Pre year-end audit procedures are normally carried out in November and December, with year-end audit fieldwork taking place in late January and early February. 
 

  Year End Half Year
Board Meeting Mid-March of each year By end-July of each year
Control and Risk Committee  Date to be determined, scheduled less than  one week prior to the above Board meeting Date to be determined, scheduled less than one week prior to the above Board meeting
Public Announcement Directly following the  Board meeting Directly following the Board meeting
Publication (website) Same date as the above Board meeting Same date as the above Board meeting
Publication (signed reports) Same date as the above Board meeting Same date as the above Board meeting
Annual General Meeting By the end of April of each year  Not applicable

In addition to the Group and Company reporting requirements, the subsidiary companies have statutory filing obligations in their relevant local jurisdictions, as set out in Appendix II.


Tender Process
Each firm is requested to submit a written proposal in accordance with the Luxembourg Law on Audit (loi du 23 juillet 2016 relative à la profession de l'audit). The proposal should cover, at a minimum, the following areas:

  1. Relevant experience of similar groups and the sector;
  2. Capabilities of the proposed engagement team, including relevant experience;
  3. Approach to managing and coordinating the relationship across the various locations, including dispute resolution;
  4. Key elements of your service offering and audit approach;
  5. Corporate governance and business practices;
  6. Proposed fee structure;
  7. How your appointment would add value to DIS’ Group;
  8. Confirmation of compliance with DIS’ Code of Ethics;
  9. Confirmation of Independence.
     

Tender Timetable
The timetable for the tender is as follows:

  Deadline/Date
Confirmation of willingness to participate in the selection process and ability to meet the stated deadline 31 October 2025
Written tender document (email subject: “DIS Audit Tender”) 14 November 2025, COB (17:00 CET)
d’Amico contact due date (call or meeting) 21 November 2025
Firms informed and invited to present to Control and Risk Committee During the week of 24 November 2025 


DIS Tender Team
The DIS tender process will be managed by Federico Rosen, Chief Financial Officer.

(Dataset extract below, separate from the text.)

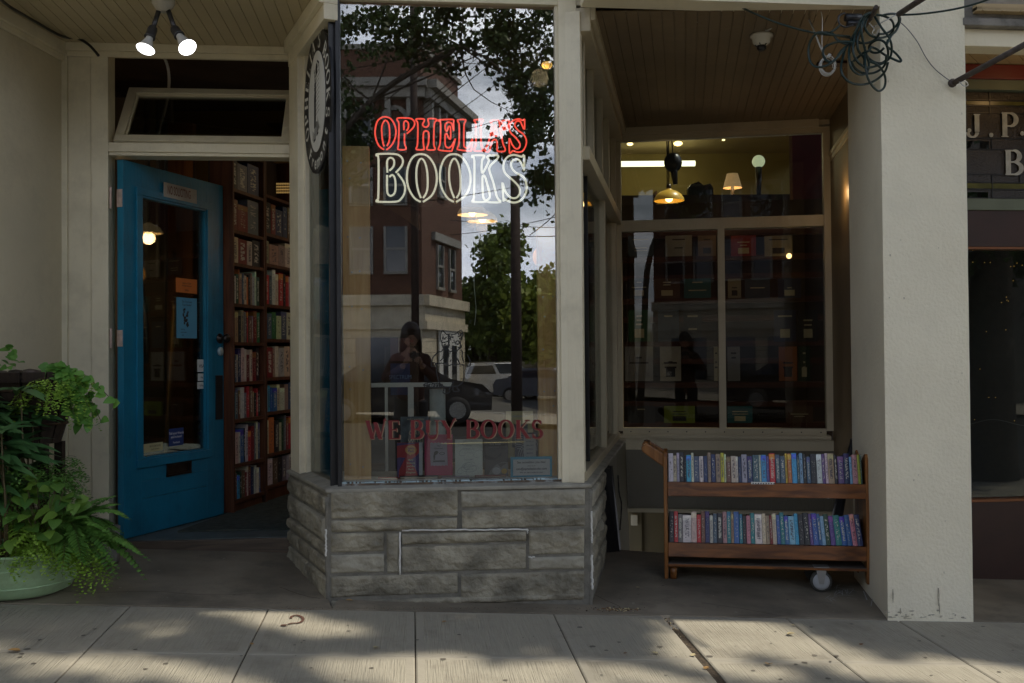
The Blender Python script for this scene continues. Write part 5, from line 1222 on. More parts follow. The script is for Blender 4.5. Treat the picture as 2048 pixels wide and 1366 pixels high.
for (y0, y1, yb0, yb1) in ((965, 993, 0, 0), (1087, 1115, 0, 0)):
    z1, z0 = zz(y0), zz(y1)
    mb = MB(); o = cf.P(.022, z1 - .002, .010)
    # front lip board and sloping shelf board
    mb.hexa([cf.P(.022, z0, .012), cf.P(CWD - .022, z0, .012), cf.P(CWD - .022, z0 - .004, -.006), cf.P(.022, z0 - .004, -.006), cf.P(.022, z1, .000), cf.P(CWD - .022, z1, .000), cf.P(CWD - .022, z1 - .004, -.018), cf.P(.022, z1 - .004, -.018)])
    mb.build('front_rail', CARTW, cart, bevel=.003)
    mb = MB(); a = math.sin(LEAN); b = math.cos(LEAN)
    P = lambda u, s, t: cf.P(u, z1 - .006 - s * a - t * b + .0, -.02 - s * b + t * a)
    mb.hexa([P(.022, 0, .018), P(CWD - .022, 0, .018), P(CWD - .022, .16, .018), P(.022, .16, .018), P(.022, 0, 0), P(CWD - .022, 0, 0), P(CWD - .022, .16, 0), P(.022, .16, 0)]); mb.build('sloping_shelf', CARTW, cart)
    mb = MB(); P = lambda u, s, t: cf.P(u, z1 - .006 - .15 * a + s * b - t * a, -.02 - .15 * b - s * a - t * b)
    mb.hexa([P(.022, -.05, 0), P(CWD - .022, -.05, 0), P(CWD - .022, -.05, .015), P(.022, -.05, .015), P(.022, .165, 0), P(CWD - .022, .165, 0), P(CWD - .022, .165, .015), P(.022, .165, .015)]); mb.build('back_board', mat('dark_back_board', (.04, .02, .01), .6, .2, 6), cart)
# flat lower shelf, worn grey with a wooden edge
zc_ = zz(1122); mb = MB(); cbox(mb, .022, CWD - .022, zc_ - .035, zc_ - .02, -.33, .004); mb.build('lower_shelf', CARTG, cart)
mb = MB(); cbox(mb, .022, CWD - .022, zc_ - .036, zc_ - .021, .0045, .014); mb.build('shelf_edge', CARTW, cart, bevel=.002)
mb = MB(); mb.tube([cf.P(.05, CA.z - .0, -.03), cf.P(.05, zc_ - .036, -.03)], .02, 14); mb.build('leg', CARTV, cart)
mb = MB(); mb.tube([cf.P(.05, CA.z - .0, -.29), cf.P(.05, zc_ - .036, -.29)], .02, 14); mb.build('leg', CARTV, cart)
# handle: two arms and a bar
ztop = zz(885, 1300)
for n in (-.03, -.26):
    mb = MB(); mb.prism([cf.P(u, z, n) for u, z in ((.004, zz(938)), (.004, zz(910)), (-.095, ztop - .005), (-.125, ztop - .03), (-.118, ztop - .055))], -cf.n * .026); mb.build('handle_arm', CARTV, cart, bevel=.006)
mb = MB(); mb.tube([cf.P(-.100, ztop - .026, -.27), cf.P(-.100, ztop - .026, -.045)], .021, 14); mb.build('handle_bar', CARTV, cart)
# caster
wp = gpt(1642, 1177); uw = cf.hit(1642, 1160, -.02)[0]; wc = cf.P(uw, 0, -.02); wc.z = G(wc.x, wc.y) + .062
cs = bpy.data.objects.new('caster', None); COL.objects.link(cs); cs.parent = cart
mb = MB(); mb.lathe(wc - cf.n * .014, [(.044, 0), (.058, .003), (.060, .014), (.058, .025), (.044, .028)], 28, axis=cf.n); mb.build('tyre', mat('dark_rubber', (.05, .05, .045), .7, .1, 9), cs)
mb = MB(); mb.lathe(wc - cf.n * .016, [(.045, 0), (.045, .03), (.030, .031), (.012, .036), (.003, .037)], 28, axis=cf.n); mb.build('rim', mat('pale_wheel', (.40, .42, .44), .4, .1, 9), cs)
mb = MB()
for s in (.020, -.026): mb.prism([wc + cf.n * s + cf.u * a + Vector((0, 0, b)) for a, b in ((-.012, -.012), (.012, -.012), (.030, .08), (-.030, .08))], cf.n * .004)
cbx = wc + Vector((0, 0, .08)); mb.prism([cbx + cf.u * a + cf.n * b for a, b in ((-.04, -.04), (.04, -.04), (.04, .04), (-.04, .04))], (0, 0, max(.004, zc_ - .036 - cbx.z))); mb.build('fork', mat('worn_steel', (.30, .30, .29), .45, .15, 12, metal=.5), cs)
wc2 = cf.P(uw, 0, -.29); mb = MB(); mb.lathe(Vector((wc2.x, wc2.y, wc.z)), [(.058, 0), (.058, .028)], 20, axis=cf.n); mb.prism([Vector((wc2.x, wc2.y, wc.z)) + cf.u * a + cf.n * b for a, b in ((-.02, 0), (.02, 0), (.02, .02), (-.02, .02))], (0, 0, zc_ - .036 - wc.z)); mb.build('caster', MATS['dark_rubber'], cart)
mb = MB(); u0, u1_ = cf.hit(1502, 966)[0], cf.hit(1549, 966)[0]; cf.box(mb, u0, u1_, zz(967.5), zz(963), .0005, .0015)
for k in range(9): cf.box(mb, u0 + .008 + k * .014, u0 + .015 + k * .014, zz(967), zz(965), .0015, .002, 1)
mb.build('shelf_label', [WHITE, INK], cart)
TOP = ['white', 'cream', 'lilac', 'black', 'black', 'sky blue', 'white', 'slate', 'white', 'navy', 'tan', 'navy', 'tan', 'yellow', 'cream', 'brown', 'cream', 'white', 'navy', 'lilac', 'navy', 'slate', 'white', 'sky blue', 'purple', 'red', 'slate', 'slate',
       'yellow', 'orange', 'sky blue', 'slate', 'pale blue', 'black', 'slate', 'black', 'white', 'purple', 'white', 'tan', 'black', 'purple', 'navy', 'pale blue', 'pink', 'lime', 'dark green']
TT = [1.2, .8, .7, 1.1, .5, 1.2, .6, 1.3, 1.0, 1.0, .8, 1.1, 1.2, .8, .5, 1.1, 1.2, .5, .8, 1.3, 1.3, 1.5, .5, 1.2, .7, 1.4, 1.1, 1.2, .5, 1, 1.2, .6, .8, .8, .9, 1.4, 1.2, .8, .6, 1.4, .8, 1.4, 1.3, .6, 1.2, .6, .4]
BOT = ['black', 'red', 'grey', 'white', 'cream', 'red', 'brown', 'navy', 'cream', 'slate', 'black', 'pink', 'teal', 'tan', 'blue', 'teal', 'black', 'pink', 'teal', 'white', 'cream', 'tan', 'dark red', 'cream', 'blue', 'teal', 'blue', 'pale blue', 'sky blue', 'black', 'black', 'purple', 'blue',
       'blue', 'pale blue', 'dark green', 'purple', 'teal', 'blue', 'blue', 'pink', 'navy']
BT = [1.1, .9, 1.0, 1.9, 1.2, .9, .9, 1.0, .7, .9, 1.2, .9, .9, .6, 1.2, .7, .8, .9, .9, 1.6, .8, .8, .6, .9, .8, .9, .9, 1.3, .8, 1.1, 1.2, .7, 1.1, .7, .8, 1.0, 1.0, 1.3, 1.1, 1.1, 1.0, 1.2]
cup = (Vector((0, 0, 1)) * math.cos(LEAN) - cf.n * math.sin(LEAN)).normalized()
for (cols, T_, yb_, hh, nm, fan) in ((TOP, TT, 964, (.143, .168), 'top', .008), (BOT, BT, 1086, (.150, .176), 'lower', .10)):
    z1 = zz(yb_); P0 = cf.P(.028, z1 - .004, -.016)
    n_ = len(cols); lf = (lambda i: -.03 * max(0, (i - n_ * .45) / (n_ * .55)) * 3) if nm == 'lower' else (lambda i: -.006)
    row_of_books(cols, P0, cf.u, cup, CWD - .062, hh, .105, 'paperbacks on the rolling book cart', f"in the {nm} row of the book cart", trange=T_, lean=lf)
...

All correspondence must be sent to: 

- Federico Rosen - rosen.f@damicoship.com
- Carlo Pappalardo - pappalardo.c@damicoship.com
 - Francesca Montanari - montanari.f@damicoship.com

For any information or clarification, you may contact the above.
 

Confidentiality
By accepting this invitation to participate in the tender process, you agree to:

  • keep strictly confidential all information provided to you, whether written or oral, relating to the tender process and/or the business of DIS that is not already in the public domain; 
  • use such information solely for the purposes of preparing your proposal and for no other purpose; and
  • refrain from disclosing such information to any third party.

Any costs and expenses incurred by you in connection with this tender shall be borne solely by your firm. The information provided shall remain confidential unless and until it lawfully enters the public domain.
 

Documents Enclosed
The following documents are enclosed to provide further information on the Group and the results and net assets of its companies:

We thank you for your interest in participating in this tender and look forward to receiving your proposal by the stated deadline.

Yours sincerely,

Federico Rosen
Chief Financial Officer
 


 

Proposal requirements and evaluation criteria:

  1.  Relevant experience
    •  Information regarding relevant sector experience and clients comparable to DIS in organizational status and size.
    • Demonstration of a clear understanding of the Group's business and organizational structure.
    • Demonstration of an understanding of the key financial risks currently faced by the Group.
    • 2 References for the firm.
       
  2. Proposed team
    • Names, locations, and relevant experience of your core service team.
    • Extent of partner involvement in the engagement.
    • Identification of the lead engagement partner/relationship manager responsible for overall coordination of the engagement.
    • Expected time commitments of key team members.
    • Succession planning and measures to ensure staff continuity.
       
  3. Planning and Coordination
    • Organization structure as it is relevant to this engagement.
    • Details of the engagement partners and offices involved within your firm’s international network, the allocation of responsibilities across jurisdictions, and how you will ensure a consistent group audit approach across all subsidiaries, in line with the requirements of ISA 600.
       
  4. Audit Approach and Transition
    • Explanation of your external audit approach and how it would be aligned to DIS' specific needs.
    • Transition plan.
    • Details of your audit methodology, including use of technology.
    • Approach to assessing IT and non-IT controls, including compliance with ISA 315, and confirmation of whether qualified IT specialists will be involved where relevant.
    • Description of internal processes used for quality assurance.
       
  5. Independence and governance
    • Details of your internal practices to ensure compliance with independence requirements and avoidance of conflicts of interest.
    • Firm's policy on the rotation of audit partners.
    • Confirmation that your firm will take all necessary steps to ensure its independence.
       
  6. Proposed fees
    • Fee quotation covering the three years 2026 to 2028, including the year-end, half-year, and individual company audits.
    • Breakdown of fees by local entity.
    • Explanations of how overruns will be addressed.
    • Basis for determining fees in future years.
    • Overview of billing schedule and timing.
       
  7. Value Added
    • Demonstration of your ongoing commitment to the needs of the Group.
    • Summary of the benefits to DIS of selecting your firm.
       
  8. Other
    • Copy of your management representation letter format.
    • Copy of a draft engagement letter.
    • Details and amount of your liability cap.